La separación de Brasil
El caso de Brasil, aparte de que su emancipación se realizó respecto de Portugal, tiene características distintas a las del resto de América. La mayor semejanza —aunque sólo hasta cierto punto— podría establecerse con México. También allí dominaba una sociedad propietaria y aristocrática, dueña de la producción del azúcar y del café, más influyente que la burguesía inquieta de los puertos. Aparte de los indios del interior, existía una amplia comunidad negra y mulata. Pero la diferencia fundamental está en la proclamación de un régimen monárquico imperial que, en cambio, como acabamos de ver, fracasó en México.
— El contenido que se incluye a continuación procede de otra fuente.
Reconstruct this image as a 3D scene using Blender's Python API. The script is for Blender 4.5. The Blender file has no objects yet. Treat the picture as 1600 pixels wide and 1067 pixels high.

La causa de este triunfo es bien sencilla. Cuando la invasión napoleónica, la familia real portuguesa —a diferencia de la española— huyó a Brasil. Allí Juan VI fue muy bien recibido, estableció una corte cuyos cargos importantes compartieron portugueses y brasileños, y realizó importantes reformas que mejoraron las condiciones y la cultura del país. Tan satisfechos estaban monarca y súbditos de aquella situación, que, una vez liberado Portugal, Juan VI demoró una y otra vez su regreso a Lisboa. Al fin le obligó a hacerlo la revolución liberal portuguesa de 1820, inducida por la española de meses antes. Juan VI dejó en Brasil como regente a su hijo Pedro. Pero la revolución metropolitana, lo mismo que en el caso de México, molestó a los brasileños porque acentuaba el centralismo y la supeditación a la metrópoli. Las revueltas de 1820-22 llevaron a la separación de los dos países, con la particularidad de que el príncipe Pedro se colocó al lado de los independentistas, proclamándose Protector del Brasil. Siguió una breve guerra civil, en que vencieron los brasileños, con la inevitable ayuda de Inglaterra. Pedro I fue proclamado Emperador. La Constitución de 1824, moderada como la mexicana, mantenía sensiblemente el status social, pero con igualdad ante la ley, un parlamento electivo y concesión de derechos jurídicos. José Bonifacio, principal artífice de la independencia, fue también el primer ministro de Pedro I. El imperio de Brasil, aunque con frecuentes conmociones, llegó a conocer un extraño esplendor, y se mantendría (con Pedro II) hasta 1889.